(THE PROBLEM):
Write out the listing below exactly, and omit any images you find in it.

(MATERIAL PROVIDED):
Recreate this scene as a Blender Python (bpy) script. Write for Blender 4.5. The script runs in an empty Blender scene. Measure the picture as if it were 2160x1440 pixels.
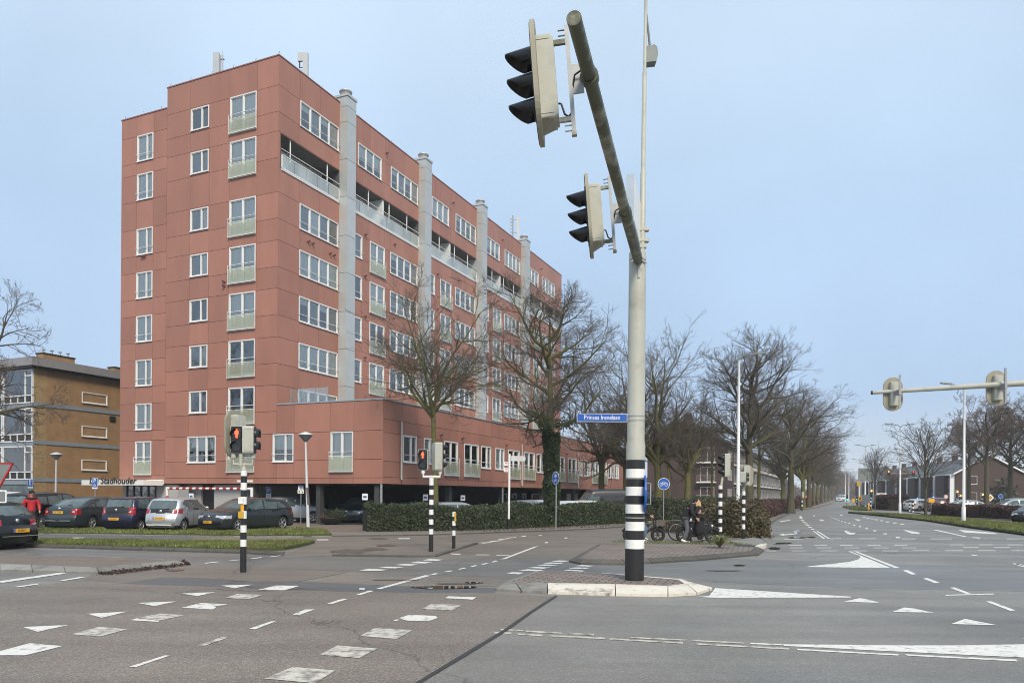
import bpy, bmesh, math, random
import numpy as np
from mathutils import Vector, Matrix
random.seed(7); rng = np.random.default_rng(11)
S = bpy.context.scene
# ---------------------------------------------------------------- camera
F, CX, CY, EYE, ROLL = 1573.0, 1080.0, 1041.5, 1.75, math.radians(0.4)
cc, ss = math.cos(ROLL), math.sin(ROLL)
cam = bpy.data.objects.new('camera', bpy.data.cameras.new('camera'))
S.collection.objects.link(cam); S.camera = cam
cam.data.sensor_width = 36; cam.data.lens = 36*F/2160
cam.data.shift_y = (CY-720)/2160; cam.data.clip_end = 4000; cam.data.clip_start = 0.1
cam.matrix_world = Matrix(((cc, -ss, 0, 0), (0, 0, -1, 0), (ss, cc, 0, EYE), (0, 0, 0, 1)))
# ---------------------------------------------------------------- sky and sun
W = bpy.data.worlds.new('World'); S.world = W; W.use_nodes = True
nt = W.node_tree; nt.nodes.clear()
SUN_EL, SUN_AZ = math.radians(42), math.radians(165)   # azimuth clockwise from +Y
sky = nt.nodes.new('ShaderNodeTexSky'); sky.sky_type = 'NISHITA'; sky.sun_disc = False
sky.sun_elevation = SUN_EL; sky.sun_rotation = SUN_AZ; sky.air_density = 1.0; sky.dust_density = 2.0; sky.ozone_density = 1.5
sc_ = nt.nodes.new('ShaderNodeVectorMath'); sc_.operation = 'SCALE'; sc_.inputs['Scale'].default_value = 0.10
nt.links.new(sky.outputs[0], sc_.inputs[0])
# thin high overcast: a soft pale blue deck over the clear sky, paler towards the horizon and with faint cloud mottling
tc = nt.nodes.new('ShaderNodeTexCoord'); sp = nt.nodes.new('ShaderNodeSeparateXYZ'); nt.links.new(tc.outputs['Generated'], sp.inputs[0])
cr = nt.nodes.new('ShaderNodeValToRGB'); nt.links.new(sp.outputs['Z'], cr.inputs[0])
e = cr.color_ramp.elements; e[0].position = 0.0; e[0].color = (.80, .87, .94, 1); e[1].position = 1.0; e[1].color = (.72, .87, 1.05, 1)
for p_, c_ in ((.12, (.51, .69, .94, 1)), (.32, (.56, .755, 1.0, 1)), (.55, (.68, .85, 1.04, 1))):
    k = e.new(p_); k.color = c_
nz = nt.nodes.new('ShaderNodeTexNoise'); nz.inputs['Scale'].default_value = 2.2; nz.inputs['Detail'].default_value = 5
nt.links.new(tc.outputs['Generated'], nz.inputs['Vector'])
mr = nt.nodes.new('ShaderNodeMapRange'); mr.inputs['From Min'].default_value = .3; mr.inputs['From Max'].default_value = .7
mr.inputs['To Min'].default_value = .90; mr.inputs['To Max'].default_value = 1.10; nt.links.new(nz.outputs[0], mr.inputs[0])
ml = nt.nodes.new('ShaderNodeVectorMath'); ml.operation = 'SCALE'; nt.links.new(cr.outputs[0], ml.inputs[0]); nt.links.new(mr.outputs[0], ml.inputs['Scale'])
mx = nt.nodes.new('ShaderNodeMix'); mx.data_type = 'RGBA'; mx.inputs[0].default_value = .86
nt.links.new(sc_.outputs[0], mx.inputs[6]); nt.links.new(ml.outputs[0], mx.inputs[7])
bg = nt.nodes.new('ShaderNodeBackground'); bg.inputs[1].default_value = 1.0
out = nt.nodes.new('ShaderNodeOutputWorld'); nt.links.new(mx.outputs[2], bg.inputs[0]); nt.links.new(bg.outputs[0], out.inputs[0])
sl = bpy.data.lights.new('sun', 'SUN'); sl.energy = 3.4; sl.angle = math.radians(17); sl.color = (1, .87, .70)
sun = bpy.data.objects.new('sun', sl); S.collection.objects.link(sun)
sdir = Vector((math.sin(SUN_AZ)*math.cos(SUN_EL), math.cos(SUN_AZ)*math.cos(SUN_EL), math.sin(SUN_EL)))
sun.rotation_euler = sdir.to_track_quat('Z', 'Y').to_euler(); sun.location = (0, -20, 60)
S.view_settings.view_transform = 'Standard'; S.view_settings.look = 'None'; S.view_settings.gamma = 1; S.view_settings.exposure = 0.03
S.view_settings.use_curve_mapping = False
S.cycles.filter_width = 1.0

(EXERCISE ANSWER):
Recreate this scene as a Blender Python (bpy) script. Write for Blender 4.5. The script runs in an empty Blender scene. Measure the picture as if it were 2160x1440 pixels.
import bpy, bmesh, math, random
import numpy as np
from mathutils import Vector, Matrix
random.seed(7); rng = np.random.default_rng(11)
S = bpy.context.scene
# ---------------------------------------------------------------- camera
F, CX, CY, EYE, ROLL = 1573.0, 1080.0, 1041.5, 1.75, math.radians(0.4)
cc, ss = math.cos(ROLL), math.sin(ROLL)
cam = bpy.data.objects.new('camera', bpy.data.cameras.new('camera'))
S.collection.objects.link(cam); S.camera = cam
cam.data.sensor_width = 36; cam.data.lens = 36*F/2160
cam.data.shift_y = (CY-720)/2160; cam.data.clip_end = 4000; cam.data.clip_start = 0.1
cam.matrix_world = Matrix(((cc, -ss, 0, 0), (0, 0, -1, 0), (ss, cc, 0, EYE), (0, 0, 0, 1)))
# ---------------------------------------------------------------- sky and sun
W = bpy.data.worlds.new('World'); S.world = W; W.use_nodes = True
nt = W.node_tree; nt.nodes.clear()
SUN_EL, SUN_AZ = math.radians(42), math.radians(165)   # azimuth clockwise from +Y
sky = nt.nodes.new('ShaderNodeTexSky'); sky.sky_type = 'NISHITA'; sky.sun_disc = False
sky.sun_elevation = SUN_EL; sky.sun_rotation = SUN_AZ; sky.air_density = 1.0; sky.dust_density = 2.0; sky.ozone_density = 1.5
sc_ = nt.nodes.new('ShaderNodeVectorMath'); sc_.operation = 'SCALE'; sc_.inputs['Scale'].default_value = 0.10
nt.links.new(sky.outputs[0], sc_.inputs[0])
# thin high overcast: a soft pale blue deck over the clear sky, paler towards the horizon and with faint cloud mottling
tc = nt.nodes.new('ShaderNodeTexCoord'); sp = nt.nodes.new('ShaderNodeSeparateXYZ'); nt.links.new(tc.outputs['Generated'], sp.inputs[0])
cr = nt.nodes.new('ShaderNodeValToRGB'); nt.links.new(sp.outputs['Z'], cr.inputs[0])
e = cr.color_ramp.elements; e[0].position = 0.0; e[0].color = (.80, .87, .94, 1); e[1].position = 1.0; e[1].color = (.72, .87, 1.05, 1)
for p_, c_ in ((.12, (.51, .69, .94, 1)), (.32, (.56, .755, 1.0, 1)), (.55, (.68, .85, 1.04, 1))):
    k = e.new(p_); k.color = c_
nz = nt.nodes.new('ShaderNodeTexNoise'); nz.inputs['Scale'].default_value = 2.2; nz.inputs['Detail'].default_value = 5
nt.links.new(tc.outputs['Generated'], nz.inputs['Vector'])
mr = nt.nodes.new('ShaderNodeMapRange'); mr.inputs['From Min'].default_value = .3; mr.inputs['From Max'].default_value = .7
mr.inputs['To Min'].default_value = .90; mr.inputs['To Max'].default_value = 1.10; nt.links.new(nz.outputs[0], mr.inputs[0])
ml = nt.nodes.new('ShaderNodeVectorMath'); ml.operation = 'SCALE'; nt.links.new(cr.outputs[0], ml.inputs[0]); nt.links.new(mr.outputs[0], ml.inputs['Scale'])
mx = nt.nodes.new('ShaderNodeMix'); mx.data_type = 'RGBA'; mx.inputs[0].default_value = .86
nt.links.new(sc_.outputs[0], mx.inputs[6]); nt.links.new(ml.outputs[0], mx.inputs[7])
bg = nt.nodes.new('ShaderNodeBackground'); bg.inputs[1].default_value = 1.0
out = nt.nodes.new('ShaderNodeOutputWorld'); nt.links.new(mx.outputs[2], bg.inputs[0]); nt.links.new(bg.outputs[0], out.inputs[0])
sl = bpy.data.lights.new('sun', 'SUN'); sl.energy = 3.4; sl.angle = math.radians(17); sl.color = (1, .87, .70)
sun = bpy.data.objects.new('sun', sl); S.collection.objects.link(sun)
sdir = Vector((math.sin(SUN_AZ)*math.cos(SUN_EL), math.cos(SUN_AZ)*math.cos(SUN_EL), math.sin(SUN_EL)))
sun.rotation_euler = sdir.to_track_quat('Z', 'Y').to_euler(); sun.location = (0, -20, 60)
S.view_settings.view_transform = 'Standard'; S.view_settings.look = 'None'; S.view_settings.gamma = 1; S.view_settings.exposure = 0.03
S.view_settings.use_curve_mapping = False
S.cycles.filter_width = 1.0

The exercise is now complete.